1 Ж. Расин. Сочинения. М., «Искусство», 1984, т. 1, с. 273—274. (Пер. Э. Линецкой.)
Так я задумал «Нелюбимых», где запретил себе всякое воспроизведение атмосферы, кроме тех случаев, когда это диктуется страстями действующих лиц. Хотя пьеса долго пользовалась успехом у публики, а за рубежом дала Клариону случай сыграть одну из лучших своих ролей, должен признаться, что отклики критики показались мне в целом чересчур суровыми. Помнится, один из моих юных зоилов * попрекнул меня буржуазностью обстановки, в частности мебели с обивкой, руководствуясь, видимо, свойственным нынешней молодежи убеждением, что непременным условием сценической поэтичности, как они ее понимают, является перенесение действий в Афины или в семейство Агамемнона.
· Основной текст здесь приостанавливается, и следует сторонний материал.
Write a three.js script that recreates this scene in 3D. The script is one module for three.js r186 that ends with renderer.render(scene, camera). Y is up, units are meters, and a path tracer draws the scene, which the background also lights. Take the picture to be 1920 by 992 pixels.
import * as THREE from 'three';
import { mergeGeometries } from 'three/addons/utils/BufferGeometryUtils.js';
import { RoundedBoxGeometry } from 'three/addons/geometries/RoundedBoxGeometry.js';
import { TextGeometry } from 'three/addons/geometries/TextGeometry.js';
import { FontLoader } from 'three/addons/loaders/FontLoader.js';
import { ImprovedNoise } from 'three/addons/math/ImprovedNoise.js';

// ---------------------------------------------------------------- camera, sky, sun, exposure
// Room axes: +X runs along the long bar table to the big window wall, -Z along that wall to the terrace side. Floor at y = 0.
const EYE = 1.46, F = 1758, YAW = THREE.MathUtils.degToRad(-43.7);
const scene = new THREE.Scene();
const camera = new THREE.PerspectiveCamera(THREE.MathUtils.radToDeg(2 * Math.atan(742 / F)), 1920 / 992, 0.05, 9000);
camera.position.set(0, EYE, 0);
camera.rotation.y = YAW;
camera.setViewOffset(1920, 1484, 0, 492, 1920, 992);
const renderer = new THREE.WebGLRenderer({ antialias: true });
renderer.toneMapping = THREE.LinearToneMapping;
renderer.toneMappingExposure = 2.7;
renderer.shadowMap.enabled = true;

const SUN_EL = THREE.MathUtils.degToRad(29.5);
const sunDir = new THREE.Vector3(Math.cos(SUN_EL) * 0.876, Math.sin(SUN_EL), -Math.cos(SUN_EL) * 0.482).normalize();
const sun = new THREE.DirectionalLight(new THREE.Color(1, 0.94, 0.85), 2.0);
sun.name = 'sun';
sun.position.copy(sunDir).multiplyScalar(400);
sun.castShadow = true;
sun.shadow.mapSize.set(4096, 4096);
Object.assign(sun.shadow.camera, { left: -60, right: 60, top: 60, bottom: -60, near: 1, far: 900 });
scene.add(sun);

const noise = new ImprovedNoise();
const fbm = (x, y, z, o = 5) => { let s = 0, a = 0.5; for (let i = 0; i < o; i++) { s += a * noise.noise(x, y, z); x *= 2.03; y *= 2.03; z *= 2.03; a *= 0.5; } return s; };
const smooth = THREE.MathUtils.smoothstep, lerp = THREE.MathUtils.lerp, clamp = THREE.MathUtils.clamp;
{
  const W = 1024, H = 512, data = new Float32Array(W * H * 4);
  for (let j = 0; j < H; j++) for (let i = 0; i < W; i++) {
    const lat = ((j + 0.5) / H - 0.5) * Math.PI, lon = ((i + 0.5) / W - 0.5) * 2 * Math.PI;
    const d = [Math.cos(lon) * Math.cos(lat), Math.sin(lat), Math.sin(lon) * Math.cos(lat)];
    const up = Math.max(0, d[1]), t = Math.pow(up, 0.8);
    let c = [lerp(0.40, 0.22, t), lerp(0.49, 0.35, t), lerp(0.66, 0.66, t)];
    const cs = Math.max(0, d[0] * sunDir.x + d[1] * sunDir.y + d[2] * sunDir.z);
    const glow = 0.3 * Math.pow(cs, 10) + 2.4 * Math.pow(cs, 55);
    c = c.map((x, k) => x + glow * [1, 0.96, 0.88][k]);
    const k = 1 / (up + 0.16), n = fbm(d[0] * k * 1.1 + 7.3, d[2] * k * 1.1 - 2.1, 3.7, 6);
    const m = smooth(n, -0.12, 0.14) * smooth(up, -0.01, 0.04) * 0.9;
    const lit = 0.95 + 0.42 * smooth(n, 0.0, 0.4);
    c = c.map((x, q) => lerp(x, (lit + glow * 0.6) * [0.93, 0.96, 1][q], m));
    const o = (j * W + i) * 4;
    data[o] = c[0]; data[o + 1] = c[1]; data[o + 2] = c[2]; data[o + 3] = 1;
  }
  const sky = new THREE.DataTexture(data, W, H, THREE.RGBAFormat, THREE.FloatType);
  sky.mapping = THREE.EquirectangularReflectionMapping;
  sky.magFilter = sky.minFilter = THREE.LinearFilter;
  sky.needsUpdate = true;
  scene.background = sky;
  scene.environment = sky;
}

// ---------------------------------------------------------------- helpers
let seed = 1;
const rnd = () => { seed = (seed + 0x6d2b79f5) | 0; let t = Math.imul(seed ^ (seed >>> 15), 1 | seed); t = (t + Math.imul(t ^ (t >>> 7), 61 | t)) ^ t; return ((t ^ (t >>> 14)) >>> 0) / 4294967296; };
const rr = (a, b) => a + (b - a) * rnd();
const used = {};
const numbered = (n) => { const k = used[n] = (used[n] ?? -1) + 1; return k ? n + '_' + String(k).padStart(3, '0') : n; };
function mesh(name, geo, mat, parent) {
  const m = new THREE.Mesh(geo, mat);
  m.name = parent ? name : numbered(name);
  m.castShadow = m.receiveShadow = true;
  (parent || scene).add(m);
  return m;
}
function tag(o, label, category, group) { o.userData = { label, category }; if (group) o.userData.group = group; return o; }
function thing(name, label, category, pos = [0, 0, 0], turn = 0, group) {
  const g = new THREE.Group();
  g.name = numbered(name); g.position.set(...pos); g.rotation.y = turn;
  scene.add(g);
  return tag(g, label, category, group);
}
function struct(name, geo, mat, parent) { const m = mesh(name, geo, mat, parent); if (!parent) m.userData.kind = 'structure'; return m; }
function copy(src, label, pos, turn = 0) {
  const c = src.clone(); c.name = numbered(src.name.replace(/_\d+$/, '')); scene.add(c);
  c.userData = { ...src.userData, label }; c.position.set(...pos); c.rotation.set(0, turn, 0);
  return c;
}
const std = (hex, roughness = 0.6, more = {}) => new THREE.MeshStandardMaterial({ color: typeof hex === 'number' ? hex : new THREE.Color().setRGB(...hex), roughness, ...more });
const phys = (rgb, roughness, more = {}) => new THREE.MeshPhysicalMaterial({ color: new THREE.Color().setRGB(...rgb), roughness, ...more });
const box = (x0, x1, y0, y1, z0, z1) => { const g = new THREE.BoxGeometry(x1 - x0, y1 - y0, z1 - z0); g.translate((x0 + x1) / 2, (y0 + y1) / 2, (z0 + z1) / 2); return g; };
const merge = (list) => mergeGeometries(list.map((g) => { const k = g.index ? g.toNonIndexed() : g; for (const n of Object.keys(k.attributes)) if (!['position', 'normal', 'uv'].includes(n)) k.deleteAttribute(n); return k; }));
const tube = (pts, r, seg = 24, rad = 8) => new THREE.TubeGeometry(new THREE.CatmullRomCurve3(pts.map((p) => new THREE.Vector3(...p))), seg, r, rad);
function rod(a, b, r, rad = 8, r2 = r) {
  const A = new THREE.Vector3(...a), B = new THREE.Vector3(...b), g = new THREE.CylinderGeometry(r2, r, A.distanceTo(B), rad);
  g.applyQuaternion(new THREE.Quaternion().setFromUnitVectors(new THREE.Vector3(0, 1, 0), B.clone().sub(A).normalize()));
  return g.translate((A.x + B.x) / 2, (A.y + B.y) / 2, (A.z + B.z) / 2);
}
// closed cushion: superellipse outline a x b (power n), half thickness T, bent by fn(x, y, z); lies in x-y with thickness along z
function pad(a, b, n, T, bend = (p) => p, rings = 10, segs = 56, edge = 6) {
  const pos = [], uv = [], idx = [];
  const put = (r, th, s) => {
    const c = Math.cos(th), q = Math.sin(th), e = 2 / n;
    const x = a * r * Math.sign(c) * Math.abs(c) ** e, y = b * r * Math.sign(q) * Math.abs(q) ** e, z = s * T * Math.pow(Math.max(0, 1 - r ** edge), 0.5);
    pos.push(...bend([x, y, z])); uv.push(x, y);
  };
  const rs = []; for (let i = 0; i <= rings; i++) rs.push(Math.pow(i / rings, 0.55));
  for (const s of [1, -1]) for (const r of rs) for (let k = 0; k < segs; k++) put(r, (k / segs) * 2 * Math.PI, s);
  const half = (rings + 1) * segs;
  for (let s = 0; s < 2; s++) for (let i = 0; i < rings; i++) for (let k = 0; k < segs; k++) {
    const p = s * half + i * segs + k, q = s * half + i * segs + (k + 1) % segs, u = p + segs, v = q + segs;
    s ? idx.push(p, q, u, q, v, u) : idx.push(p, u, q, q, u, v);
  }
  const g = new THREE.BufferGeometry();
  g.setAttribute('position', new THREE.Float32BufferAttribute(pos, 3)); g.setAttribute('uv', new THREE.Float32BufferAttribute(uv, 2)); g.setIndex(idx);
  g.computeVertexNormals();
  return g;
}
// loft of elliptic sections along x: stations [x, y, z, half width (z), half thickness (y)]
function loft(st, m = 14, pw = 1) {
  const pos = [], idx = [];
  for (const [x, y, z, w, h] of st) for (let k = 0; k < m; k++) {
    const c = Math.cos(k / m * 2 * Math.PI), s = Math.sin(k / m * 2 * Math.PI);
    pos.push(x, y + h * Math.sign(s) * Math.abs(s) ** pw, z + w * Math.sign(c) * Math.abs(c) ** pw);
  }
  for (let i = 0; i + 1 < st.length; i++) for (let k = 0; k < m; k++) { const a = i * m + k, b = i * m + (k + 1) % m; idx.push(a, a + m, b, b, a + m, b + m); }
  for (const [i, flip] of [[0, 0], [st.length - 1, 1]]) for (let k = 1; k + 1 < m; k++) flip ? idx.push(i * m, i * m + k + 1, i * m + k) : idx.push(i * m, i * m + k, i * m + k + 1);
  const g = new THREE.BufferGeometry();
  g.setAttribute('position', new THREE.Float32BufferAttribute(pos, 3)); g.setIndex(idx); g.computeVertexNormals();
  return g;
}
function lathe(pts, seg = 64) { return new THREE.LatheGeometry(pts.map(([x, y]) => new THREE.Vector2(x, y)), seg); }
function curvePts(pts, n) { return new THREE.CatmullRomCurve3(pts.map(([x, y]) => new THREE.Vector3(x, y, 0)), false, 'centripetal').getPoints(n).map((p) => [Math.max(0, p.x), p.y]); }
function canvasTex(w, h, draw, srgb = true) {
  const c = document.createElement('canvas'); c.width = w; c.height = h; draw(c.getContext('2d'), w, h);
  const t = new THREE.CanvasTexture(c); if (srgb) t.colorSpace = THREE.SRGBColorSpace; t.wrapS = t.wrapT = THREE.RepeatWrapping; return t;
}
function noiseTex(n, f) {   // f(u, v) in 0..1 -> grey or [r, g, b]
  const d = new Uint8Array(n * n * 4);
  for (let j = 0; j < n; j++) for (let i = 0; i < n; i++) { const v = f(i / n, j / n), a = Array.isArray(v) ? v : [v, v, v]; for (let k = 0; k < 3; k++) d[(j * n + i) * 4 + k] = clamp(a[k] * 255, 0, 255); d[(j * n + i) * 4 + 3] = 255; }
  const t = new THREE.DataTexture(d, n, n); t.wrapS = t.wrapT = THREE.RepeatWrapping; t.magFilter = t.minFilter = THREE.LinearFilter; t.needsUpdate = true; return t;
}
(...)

Мне, конечно, было бы нетрудно развить сюжет «Нелюбимых» на материале древнего сказания и с помощью Атридов *, как это делали мои современники от Кокто до Жироду и от Ануя до Сартра, несомненно надеясь, что их творения разделят бессмертие с освященными мифом героями, которыми эти авторы воспользовались по примеру стольких знаменитых предшественников.
Перенеся действие во французскую буржуазную среду примерно 1935 года и отказавшись от поэтического климата мифологии, я хотел доказать своим критикам, а заодно и самому себе, что мои персонажи — живые существа, что они достаточно осязаемы, чтобы обойтись без всего, чем их облекает романист, и что поэтичность есть, в известном смысле, эманация чувств, которые их обуревают. Это мне, пожалуй, отчасти удалось, поскольку со мной говорят о г-не Кутюре и любимых дочерях г-на де Вирлада так же, как о Терезе Дескейру, — как о живых людях.